(begin)

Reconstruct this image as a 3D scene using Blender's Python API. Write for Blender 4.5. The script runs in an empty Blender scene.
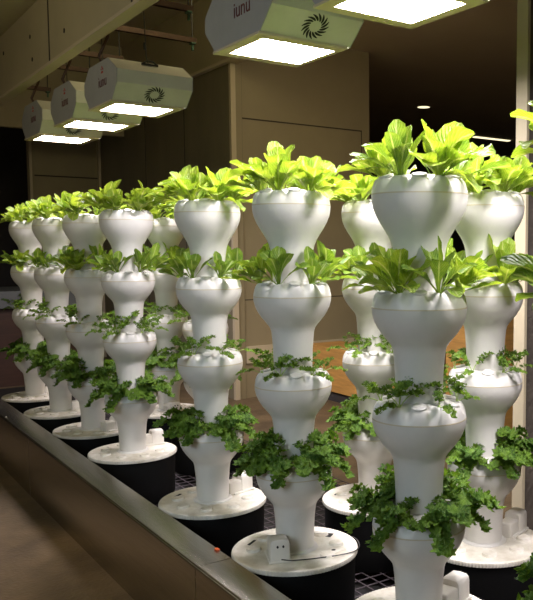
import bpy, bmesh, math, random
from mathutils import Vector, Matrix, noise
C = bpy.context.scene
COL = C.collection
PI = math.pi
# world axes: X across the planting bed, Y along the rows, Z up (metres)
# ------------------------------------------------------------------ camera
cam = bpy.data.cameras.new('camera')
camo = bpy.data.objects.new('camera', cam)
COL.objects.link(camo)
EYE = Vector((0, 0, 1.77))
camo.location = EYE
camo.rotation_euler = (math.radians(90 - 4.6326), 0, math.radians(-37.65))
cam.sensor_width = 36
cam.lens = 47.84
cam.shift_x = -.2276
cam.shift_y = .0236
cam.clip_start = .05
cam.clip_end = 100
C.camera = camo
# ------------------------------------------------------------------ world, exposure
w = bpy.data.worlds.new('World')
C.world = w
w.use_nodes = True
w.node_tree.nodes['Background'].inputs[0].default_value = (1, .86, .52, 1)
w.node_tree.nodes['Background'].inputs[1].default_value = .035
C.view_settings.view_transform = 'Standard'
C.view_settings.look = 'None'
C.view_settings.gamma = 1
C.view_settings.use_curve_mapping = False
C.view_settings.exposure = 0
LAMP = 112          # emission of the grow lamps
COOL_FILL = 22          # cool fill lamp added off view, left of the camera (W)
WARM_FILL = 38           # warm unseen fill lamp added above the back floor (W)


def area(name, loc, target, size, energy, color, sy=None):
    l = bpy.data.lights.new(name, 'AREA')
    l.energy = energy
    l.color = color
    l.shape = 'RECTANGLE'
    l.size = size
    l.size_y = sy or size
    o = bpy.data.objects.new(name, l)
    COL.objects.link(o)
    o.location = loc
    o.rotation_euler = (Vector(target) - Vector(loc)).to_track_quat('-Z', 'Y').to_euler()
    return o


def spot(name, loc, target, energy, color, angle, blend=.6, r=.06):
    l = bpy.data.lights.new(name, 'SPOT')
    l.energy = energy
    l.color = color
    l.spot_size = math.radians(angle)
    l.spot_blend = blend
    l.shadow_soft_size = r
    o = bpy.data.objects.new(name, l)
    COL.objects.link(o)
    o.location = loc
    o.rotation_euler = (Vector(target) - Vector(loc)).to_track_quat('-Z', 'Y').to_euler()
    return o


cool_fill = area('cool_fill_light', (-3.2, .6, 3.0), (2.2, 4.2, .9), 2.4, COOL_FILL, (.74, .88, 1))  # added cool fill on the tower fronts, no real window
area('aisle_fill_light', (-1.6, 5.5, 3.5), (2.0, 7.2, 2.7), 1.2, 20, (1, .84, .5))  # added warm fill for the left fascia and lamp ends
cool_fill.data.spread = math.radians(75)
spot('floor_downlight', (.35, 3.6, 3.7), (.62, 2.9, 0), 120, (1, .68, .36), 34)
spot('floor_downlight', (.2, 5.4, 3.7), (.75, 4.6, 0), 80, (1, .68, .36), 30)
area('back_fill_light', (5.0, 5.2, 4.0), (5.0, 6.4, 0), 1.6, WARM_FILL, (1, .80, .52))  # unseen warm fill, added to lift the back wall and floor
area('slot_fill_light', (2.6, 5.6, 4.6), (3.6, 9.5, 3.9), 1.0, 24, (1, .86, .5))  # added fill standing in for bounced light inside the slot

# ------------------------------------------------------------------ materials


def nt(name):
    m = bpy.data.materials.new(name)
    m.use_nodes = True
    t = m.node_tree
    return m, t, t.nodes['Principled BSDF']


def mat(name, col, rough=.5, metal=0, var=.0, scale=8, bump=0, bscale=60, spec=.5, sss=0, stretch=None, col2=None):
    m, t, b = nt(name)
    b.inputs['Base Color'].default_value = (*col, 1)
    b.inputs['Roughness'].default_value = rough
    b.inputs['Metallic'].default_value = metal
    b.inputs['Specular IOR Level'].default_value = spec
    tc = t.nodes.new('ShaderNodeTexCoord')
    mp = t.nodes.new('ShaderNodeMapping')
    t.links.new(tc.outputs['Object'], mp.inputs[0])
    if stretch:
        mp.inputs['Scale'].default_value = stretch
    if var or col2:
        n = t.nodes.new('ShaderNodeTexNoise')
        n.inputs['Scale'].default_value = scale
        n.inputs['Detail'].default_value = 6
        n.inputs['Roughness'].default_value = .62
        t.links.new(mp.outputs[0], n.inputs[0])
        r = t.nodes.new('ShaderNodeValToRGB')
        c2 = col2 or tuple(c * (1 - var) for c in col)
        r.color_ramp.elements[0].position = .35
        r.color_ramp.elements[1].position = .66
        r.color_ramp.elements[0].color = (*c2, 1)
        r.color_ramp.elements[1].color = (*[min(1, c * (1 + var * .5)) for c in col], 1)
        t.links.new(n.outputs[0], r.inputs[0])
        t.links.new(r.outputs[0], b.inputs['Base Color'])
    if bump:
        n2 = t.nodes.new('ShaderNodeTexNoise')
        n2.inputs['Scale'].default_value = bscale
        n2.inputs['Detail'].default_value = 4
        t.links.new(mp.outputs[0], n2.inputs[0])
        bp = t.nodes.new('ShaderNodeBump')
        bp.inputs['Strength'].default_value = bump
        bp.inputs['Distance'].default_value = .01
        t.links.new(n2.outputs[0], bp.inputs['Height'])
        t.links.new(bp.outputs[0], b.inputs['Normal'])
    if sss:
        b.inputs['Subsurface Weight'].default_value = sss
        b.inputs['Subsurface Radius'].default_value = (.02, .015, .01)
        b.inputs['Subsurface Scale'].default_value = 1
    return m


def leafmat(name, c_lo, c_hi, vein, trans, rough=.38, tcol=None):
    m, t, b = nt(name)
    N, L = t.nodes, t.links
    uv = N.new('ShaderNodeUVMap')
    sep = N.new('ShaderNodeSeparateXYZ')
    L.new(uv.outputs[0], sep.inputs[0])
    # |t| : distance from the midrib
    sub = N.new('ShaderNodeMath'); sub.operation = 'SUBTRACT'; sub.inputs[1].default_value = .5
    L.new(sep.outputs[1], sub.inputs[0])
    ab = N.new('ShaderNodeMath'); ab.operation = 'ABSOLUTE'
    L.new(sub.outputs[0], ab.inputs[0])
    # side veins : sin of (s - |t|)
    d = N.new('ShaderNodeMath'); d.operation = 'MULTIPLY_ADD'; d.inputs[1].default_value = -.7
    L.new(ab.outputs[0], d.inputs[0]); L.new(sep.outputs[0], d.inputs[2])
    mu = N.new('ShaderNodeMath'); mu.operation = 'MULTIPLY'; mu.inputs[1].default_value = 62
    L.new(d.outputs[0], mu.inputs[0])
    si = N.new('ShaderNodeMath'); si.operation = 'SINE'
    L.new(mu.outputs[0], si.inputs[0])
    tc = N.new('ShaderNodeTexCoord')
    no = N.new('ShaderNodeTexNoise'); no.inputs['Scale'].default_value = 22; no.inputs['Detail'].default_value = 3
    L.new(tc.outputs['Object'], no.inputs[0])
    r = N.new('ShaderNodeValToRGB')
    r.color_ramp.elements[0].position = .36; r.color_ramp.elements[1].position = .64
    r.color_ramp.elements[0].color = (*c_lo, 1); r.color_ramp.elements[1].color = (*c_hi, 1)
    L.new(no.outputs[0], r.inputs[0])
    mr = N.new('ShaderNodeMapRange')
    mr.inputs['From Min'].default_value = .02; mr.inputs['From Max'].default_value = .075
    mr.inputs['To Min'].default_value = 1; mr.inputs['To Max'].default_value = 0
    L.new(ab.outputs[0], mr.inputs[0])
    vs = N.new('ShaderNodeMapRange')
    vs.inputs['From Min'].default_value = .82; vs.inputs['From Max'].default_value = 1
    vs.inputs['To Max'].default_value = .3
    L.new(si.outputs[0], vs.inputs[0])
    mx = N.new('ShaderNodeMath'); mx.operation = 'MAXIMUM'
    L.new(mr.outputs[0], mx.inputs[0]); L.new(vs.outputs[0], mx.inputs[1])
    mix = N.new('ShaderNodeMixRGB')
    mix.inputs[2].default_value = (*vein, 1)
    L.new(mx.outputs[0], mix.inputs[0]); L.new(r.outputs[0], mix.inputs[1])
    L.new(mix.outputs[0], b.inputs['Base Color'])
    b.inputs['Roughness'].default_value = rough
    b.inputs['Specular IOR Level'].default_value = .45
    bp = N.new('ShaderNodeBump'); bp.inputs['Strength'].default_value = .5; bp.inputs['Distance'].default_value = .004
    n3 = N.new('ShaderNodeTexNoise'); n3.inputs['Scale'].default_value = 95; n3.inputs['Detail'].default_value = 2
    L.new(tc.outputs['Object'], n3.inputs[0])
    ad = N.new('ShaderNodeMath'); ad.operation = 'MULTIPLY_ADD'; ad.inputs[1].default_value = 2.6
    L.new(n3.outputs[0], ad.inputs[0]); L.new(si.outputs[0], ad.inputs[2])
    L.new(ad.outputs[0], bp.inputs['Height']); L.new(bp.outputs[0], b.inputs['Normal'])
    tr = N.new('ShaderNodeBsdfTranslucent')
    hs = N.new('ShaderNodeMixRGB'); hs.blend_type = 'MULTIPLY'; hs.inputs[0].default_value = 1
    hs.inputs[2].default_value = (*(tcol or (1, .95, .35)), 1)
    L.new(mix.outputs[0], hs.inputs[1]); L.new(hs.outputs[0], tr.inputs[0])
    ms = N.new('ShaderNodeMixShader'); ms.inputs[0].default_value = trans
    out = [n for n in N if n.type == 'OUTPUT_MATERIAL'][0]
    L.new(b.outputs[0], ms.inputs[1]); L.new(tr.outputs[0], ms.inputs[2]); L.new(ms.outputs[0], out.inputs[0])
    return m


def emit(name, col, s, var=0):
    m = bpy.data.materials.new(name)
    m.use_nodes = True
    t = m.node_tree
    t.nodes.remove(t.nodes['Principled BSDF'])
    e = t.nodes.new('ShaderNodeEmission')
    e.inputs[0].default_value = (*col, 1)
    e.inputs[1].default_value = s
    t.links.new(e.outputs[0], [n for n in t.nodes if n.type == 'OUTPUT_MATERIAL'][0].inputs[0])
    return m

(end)

REQUIRED WORK ▸
Identify and copy lines that hold the string "scene".

WRITTEN RESPONSE ▸
Reconstruct this image as a 3D scene using Blender's Python API. Write for Blender 4.5. The script runs in an empty Blender scene.
C = bpy.context.scene